Music historian John Jackson says Dick Clark "had a clean-cut, impeccable image. He had a boyish look about him, an innocent look." In other words, he was the ideal candidate.
At the time, rock 'n' roll still carried an air of danger and controversy, but as host of American Bandstand, Clark would make the scandalous look tame. He changed American pop culture by creating an image of wholesome American teen life to which bubbly pop music was fundamental.
Clark was one of the first to take kids seriously as consumers and use the music they liked as a marketing tool. Today the kids-as-consumers concept drives much of television programming, so it's hard to imagine the kind of resistance Clark met from ABC studio executives when he first proposed that Bandstand go national.
"He was laughed out of the studio," says Jackson. "They said to him, 'Who wants to watch kids dancing in Philadelphia?' "
As it turned out, a lot of people did.
American Bandstand premiered nationally on Aug. 5, 1957, with Billy Williams singing "I'm Gonna Sit Right Down and Write Myself a Letter." The show was an instant success, and in addition to bailing out the struggling ABC, it helped sell hundreds of thousands of records.
It's difficult to overestimate Bandstand's influence on the music industry — and as a cultural bellwether.
"We got serviced with the latest releases," Clark said in a 1998 NPR interview, "and we had a huge teen audience watching who were trendsetters.
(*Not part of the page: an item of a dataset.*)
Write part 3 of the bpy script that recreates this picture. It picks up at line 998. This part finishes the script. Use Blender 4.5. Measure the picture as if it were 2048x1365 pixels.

So radio-station program directors used to assign their assistants to watch the program and copy down what we played. And within a day it was being played everywhere."
Rocker Brenda Lee says the Bandstand experience was transformative for musicians like her.
"If you were on the Clark show with a new record, it was almost like Dick Clark giving his blessings and saying, 'This record is gonna be a hit,' " she told NPR in 1998.
Among those transformed were musicians Fabian, Frankie Avalon and Freddie Cannon — all of whom Clark and his show made into teen idols.
"People today can't imagine how much power he had. In the 1950s, when Dick Clark started, he was the only national disc jockey," says historian Jackson, who wrote a history of American Bandstand.
Using the earnings from his fabulous success, Clark began to acquire record companies — a move that got him into trouble in 1959 when Congress began to investigate "payola," or the exchanging of bribes for record promotion. Clark, it turned out, was hyping records that he secretly owned.
When the dust settled, Clark had to choose between his music-industry interests and hosting American Bandstand. Needless to say, Bandstand won.
Clark would continue to diversify his portfolio, though, buying radio stations and oil wells — and pouring money into TV. He produced and hosted game shows like The $10,000 Pyramid and TV's Bloopers and Practical Jokes, and ventured into the movie business with popular exploitation films like Psych-Out (1968), The Savage Seven (1968) and Killers Three (1968).
In an unlikely role reversal, Dick Clark plays a TV announcer critical of youth culture run amok in Wild in the Streets (1968).
"Who in America can truly resist the clarion call of youth?" the announcer asks. "Never has it been so brazenly sounded. Experience? It has brought you nothing."
It's an uncharacteristically cynical pronouncement from a man whose uncanny youthfulness was essential to his brand. More likely, Clark will be remembered for empowering youth culture — and for quotes like "Music is the soundtrack to your life."
And, of course, his signature Bandstand signoff: "For now, Dick Clark. So long" — followed by that jaunty salute to the camera.